Sometimes her poetry deals with dark subjects but her conversations are always upbeat even though she must spend much of her life in bed or sitting in a chair outside. Here’s an example of her poem posted here in October 2010 and which received the most votes (we used to vote each month on our favorite W.O.M. efforts).

This Change, Wishing It Away

I’ve seen the devil’s eyes,
Filled with hatred and hungry for torment.
I looked into those eyes; I was just a little girl.
Each touch, no each yank left a bruise on my skin,
Each drag made me scream out loud,
But my heart was suffering the most,
In a fog I could not understand.

A slap across my face followed by harsh words,
The smell of his body suffocated me,
That alone brought him to a smile.
I looked in the eyes of hatred,
Wondering what my crime was.
Till I found myself facing a knife,
I was not even five.
This sudden change was new to me,
But I knew it was evil at its best.

Send me down my angel,
Fling him down, throw him down.
I need help, because my soul is dying.
They told me about angels,
I need mine by my side.
Just a few minutes ago,
I was playing with my teddy.
Now my head is pinned to the dirty ground,
I am only a little girl.

Minutes later I’m sleeping on the ground,
Tightly holding my teddy.
My clothes are dirty from the dragging,
My body is in pain,
The kind I never knew existed.
My soul is filled with hatred,
And burning with anger.
Traumatized little girl,
Heart shattered into pieces.
I cry myself to sleep on the floor,
Clutching my brown bear.
— Silindile Ntuli

Silindile is a Zulu and a natural teacher. Her notes to me are often sprinkled with Zulu words and expressions (with clear explanations) and I’ve kept a list over the years. Today I’m going to give you some examples. Here goes.

Sawubona (hello) othandekayo (beloved) izmngani (friends) wami (my).

Often I think of you as isbhuti (brothers) wami (my) and izdadewethu (little sisters) wami (my).

Unjani (How are you)?

Inhlobo (summer) is passing so I hope you have not isikhathi esilahekile (lost time) when you could be writing an inkondlo (poem) or reading a good incwadi (book) or keeping up with the iphephandaba (newspaper).

Have you gone riding in the imoto (car), in an isikebha (boat), or on an ibhayisekili (bicycle)?

Kade ngakugcina (It’s been a long time) since some of you have commented. Ngihyakukhumbula! (I miss you!)

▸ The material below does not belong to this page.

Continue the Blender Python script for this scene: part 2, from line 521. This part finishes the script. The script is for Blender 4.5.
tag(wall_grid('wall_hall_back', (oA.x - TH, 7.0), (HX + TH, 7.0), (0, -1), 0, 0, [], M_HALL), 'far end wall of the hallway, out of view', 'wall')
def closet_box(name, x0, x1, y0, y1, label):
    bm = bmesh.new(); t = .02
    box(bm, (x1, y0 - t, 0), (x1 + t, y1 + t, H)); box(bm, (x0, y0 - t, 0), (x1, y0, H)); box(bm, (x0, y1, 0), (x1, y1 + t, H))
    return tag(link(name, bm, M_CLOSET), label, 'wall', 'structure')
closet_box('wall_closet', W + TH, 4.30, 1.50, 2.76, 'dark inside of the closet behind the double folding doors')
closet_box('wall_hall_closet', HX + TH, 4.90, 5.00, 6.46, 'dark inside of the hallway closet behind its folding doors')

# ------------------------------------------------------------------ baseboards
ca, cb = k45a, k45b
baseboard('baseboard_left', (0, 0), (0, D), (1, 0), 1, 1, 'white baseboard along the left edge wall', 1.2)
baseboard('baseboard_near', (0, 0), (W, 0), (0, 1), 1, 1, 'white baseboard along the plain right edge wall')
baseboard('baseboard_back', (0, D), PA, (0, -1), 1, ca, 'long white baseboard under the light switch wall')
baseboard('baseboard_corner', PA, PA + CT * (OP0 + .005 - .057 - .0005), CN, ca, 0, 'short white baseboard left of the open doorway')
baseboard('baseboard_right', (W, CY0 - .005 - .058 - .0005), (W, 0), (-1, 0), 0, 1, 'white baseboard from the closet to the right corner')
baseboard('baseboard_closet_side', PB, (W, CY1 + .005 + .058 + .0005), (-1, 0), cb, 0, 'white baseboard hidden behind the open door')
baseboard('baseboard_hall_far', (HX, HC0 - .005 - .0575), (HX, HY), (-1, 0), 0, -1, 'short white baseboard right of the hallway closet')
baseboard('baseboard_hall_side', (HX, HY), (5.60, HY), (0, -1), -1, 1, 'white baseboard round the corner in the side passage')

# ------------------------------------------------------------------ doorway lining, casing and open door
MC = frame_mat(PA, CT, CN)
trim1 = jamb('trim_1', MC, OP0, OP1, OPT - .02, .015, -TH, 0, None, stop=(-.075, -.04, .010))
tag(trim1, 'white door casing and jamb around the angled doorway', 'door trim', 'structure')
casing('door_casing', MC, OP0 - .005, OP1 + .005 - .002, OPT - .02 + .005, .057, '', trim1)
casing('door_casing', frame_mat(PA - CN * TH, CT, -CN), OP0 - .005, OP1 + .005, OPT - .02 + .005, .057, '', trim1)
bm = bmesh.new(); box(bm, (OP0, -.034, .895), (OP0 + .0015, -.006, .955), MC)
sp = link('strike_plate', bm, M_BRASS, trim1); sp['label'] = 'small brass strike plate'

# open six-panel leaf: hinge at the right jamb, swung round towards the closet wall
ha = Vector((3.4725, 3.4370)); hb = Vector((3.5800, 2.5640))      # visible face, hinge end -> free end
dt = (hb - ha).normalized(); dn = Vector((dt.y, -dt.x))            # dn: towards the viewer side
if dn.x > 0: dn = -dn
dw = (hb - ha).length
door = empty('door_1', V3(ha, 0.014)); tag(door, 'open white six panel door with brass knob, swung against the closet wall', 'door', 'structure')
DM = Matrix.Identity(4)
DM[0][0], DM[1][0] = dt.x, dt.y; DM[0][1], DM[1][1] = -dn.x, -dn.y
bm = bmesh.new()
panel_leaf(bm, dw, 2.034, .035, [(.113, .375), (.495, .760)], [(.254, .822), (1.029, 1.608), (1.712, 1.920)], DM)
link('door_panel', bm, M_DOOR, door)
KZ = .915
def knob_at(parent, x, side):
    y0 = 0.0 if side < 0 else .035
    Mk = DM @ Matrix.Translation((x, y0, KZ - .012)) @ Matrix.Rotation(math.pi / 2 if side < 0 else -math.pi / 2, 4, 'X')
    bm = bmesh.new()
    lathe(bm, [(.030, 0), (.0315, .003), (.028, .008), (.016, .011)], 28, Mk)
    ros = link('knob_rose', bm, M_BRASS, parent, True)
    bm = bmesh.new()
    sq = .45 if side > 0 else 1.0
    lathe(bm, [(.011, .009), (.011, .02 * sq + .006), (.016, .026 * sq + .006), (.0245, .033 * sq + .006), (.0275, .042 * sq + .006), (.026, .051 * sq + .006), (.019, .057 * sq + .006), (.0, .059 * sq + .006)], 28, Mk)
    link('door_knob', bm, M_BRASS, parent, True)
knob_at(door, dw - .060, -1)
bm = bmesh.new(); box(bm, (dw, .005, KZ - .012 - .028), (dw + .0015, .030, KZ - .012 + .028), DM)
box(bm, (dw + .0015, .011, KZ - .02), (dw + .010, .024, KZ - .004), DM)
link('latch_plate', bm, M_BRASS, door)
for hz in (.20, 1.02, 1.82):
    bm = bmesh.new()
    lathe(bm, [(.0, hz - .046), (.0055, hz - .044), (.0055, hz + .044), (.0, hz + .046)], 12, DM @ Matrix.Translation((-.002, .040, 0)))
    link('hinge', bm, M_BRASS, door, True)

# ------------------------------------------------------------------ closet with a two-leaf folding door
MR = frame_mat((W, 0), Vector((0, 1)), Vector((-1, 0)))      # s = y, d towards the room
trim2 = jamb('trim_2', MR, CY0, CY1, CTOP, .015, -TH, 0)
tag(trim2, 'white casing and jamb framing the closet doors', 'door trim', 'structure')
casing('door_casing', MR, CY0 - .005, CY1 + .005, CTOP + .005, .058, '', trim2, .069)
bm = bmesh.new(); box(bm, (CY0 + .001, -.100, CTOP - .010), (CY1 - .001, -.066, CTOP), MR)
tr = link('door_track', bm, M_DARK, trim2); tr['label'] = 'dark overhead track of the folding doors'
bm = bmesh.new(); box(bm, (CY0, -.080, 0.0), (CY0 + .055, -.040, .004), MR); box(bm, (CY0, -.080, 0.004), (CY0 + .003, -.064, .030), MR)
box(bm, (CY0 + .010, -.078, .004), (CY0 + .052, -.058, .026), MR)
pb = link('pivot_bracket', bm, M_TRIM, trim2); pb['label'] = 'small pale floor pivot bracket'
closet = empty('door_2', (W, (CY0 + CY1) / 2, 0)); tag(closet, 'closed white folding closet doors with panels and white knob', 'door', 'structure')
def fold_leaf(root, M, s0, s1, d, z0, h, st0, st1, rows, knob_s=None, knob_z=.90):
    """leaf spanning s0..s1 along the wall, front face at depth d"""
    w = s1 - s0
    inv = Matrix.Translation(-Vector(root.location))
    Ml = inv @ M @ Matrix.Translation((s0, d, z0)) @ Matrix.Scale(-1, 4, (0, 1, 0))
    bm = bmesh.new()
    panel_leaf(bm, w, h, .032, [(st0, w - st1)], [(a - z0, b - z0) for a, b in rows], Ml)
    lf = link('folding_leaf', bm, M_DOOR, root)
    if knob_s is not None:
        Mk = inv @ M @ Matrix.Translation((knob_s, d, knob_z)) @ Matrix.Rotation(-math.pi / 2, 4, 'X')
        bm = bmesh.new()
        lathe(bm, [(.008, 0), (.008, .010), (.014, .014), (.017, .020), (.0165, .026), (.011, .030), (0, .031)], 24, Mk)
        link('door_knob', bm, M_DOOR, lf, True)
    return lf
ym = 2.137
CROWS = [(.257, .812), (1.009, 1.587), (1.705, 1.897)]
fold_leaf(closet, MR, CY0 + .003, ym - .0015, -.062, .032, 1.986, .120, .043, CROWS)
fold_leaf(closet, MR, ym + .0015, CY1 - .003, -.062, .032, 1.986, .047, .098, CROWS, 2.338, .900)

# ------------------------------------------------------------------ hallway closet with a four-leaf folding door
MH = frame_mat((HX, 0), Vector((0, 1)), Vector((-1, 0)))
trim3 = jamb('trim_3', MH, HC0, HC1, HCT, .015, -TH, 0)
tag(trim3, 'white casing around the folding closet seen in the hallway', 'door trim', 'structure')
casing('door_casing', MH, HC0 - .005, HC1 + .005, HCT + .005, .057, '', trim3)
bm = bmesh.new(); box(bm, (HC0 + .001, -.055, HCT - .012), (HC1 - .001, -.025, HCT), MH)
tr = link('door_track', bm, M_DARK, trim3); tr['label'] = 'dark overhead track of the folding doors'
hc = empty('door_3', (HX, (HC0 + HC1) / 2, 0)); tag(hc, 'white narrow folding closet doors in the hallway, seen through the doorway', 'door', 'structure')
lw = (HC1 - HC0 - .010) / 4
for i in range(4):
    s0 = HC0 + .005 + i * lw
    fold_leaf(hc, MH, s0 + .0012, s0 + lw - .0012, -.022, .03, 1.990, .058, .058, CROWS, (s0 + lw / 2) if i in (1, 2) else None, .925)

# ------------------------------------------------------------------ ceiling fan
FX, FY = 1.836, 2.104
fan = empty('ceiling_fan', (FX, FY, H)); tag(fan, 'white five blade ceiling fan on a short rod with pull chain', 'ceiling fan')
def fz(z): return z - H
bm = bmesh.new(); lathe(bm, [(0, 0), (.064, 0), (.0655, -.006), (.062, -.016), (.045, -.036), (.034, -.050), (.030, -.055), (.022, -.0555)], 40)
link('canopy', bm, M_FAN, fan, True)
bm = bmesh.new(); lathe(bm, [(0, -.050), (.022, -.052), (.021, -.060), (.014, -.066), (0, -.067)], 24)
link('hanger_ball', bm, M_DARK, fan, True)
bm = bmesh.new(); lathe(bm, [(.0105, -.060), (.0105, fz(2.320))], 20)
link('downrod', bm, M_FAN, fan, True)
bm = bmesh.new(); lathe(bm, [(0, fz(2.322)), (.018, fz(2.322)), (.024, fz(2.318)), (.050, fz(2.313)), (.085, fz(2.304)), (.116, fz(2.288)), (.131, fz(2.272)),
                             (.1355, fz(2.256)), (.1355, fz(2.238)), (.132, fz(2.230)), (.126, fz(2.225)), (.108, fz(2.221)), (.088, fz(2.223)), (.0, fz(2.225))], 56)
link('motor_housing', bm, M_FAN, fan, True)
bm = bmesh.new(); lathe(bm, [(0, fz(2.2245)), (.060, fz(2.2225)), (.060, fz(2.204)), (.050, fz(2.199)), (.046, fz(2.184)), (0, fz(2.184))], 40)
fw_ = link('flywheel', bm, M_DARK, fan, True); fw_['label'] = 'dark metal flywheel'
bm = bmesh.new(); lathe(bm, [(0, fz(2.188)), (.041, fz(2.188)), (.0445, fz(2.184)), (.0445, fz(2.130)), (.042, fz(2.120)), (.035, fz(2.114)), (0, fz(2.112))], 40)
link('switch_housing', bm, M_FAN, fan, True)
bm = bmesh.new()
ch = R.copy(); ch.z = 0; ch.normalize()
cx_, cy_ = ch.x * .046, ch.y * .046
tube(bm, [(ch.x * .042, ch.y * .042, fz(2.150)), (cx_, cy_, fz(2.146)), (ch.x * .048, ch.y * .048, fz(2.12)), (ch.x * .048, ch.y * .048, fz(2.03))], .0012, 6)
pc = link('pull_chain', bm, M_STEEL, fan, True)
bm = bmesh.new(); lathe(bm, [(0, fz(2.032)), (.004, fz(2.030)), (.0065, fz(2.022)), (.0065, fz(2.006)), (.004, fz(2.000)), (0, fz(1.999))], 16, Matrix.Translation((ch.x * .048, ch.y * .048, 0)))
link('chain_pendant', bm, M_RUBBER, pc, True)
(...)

Ungakhathazeki (Don’t worry) izmngani (friends) wami (my). There is plenty of isikhathi (time) to share your izindaba (news).

Time for me to go. Salakahle (Goodbye) izmngani (friends) othandekayo (beloved). I am happy that my blog is blessed with woza woza (the power to bring you back).

As for you, Silindile, dadewethu (little sister) wami (my), thank you for all the lessons. Thank you for being so courageous. Thank you for being you.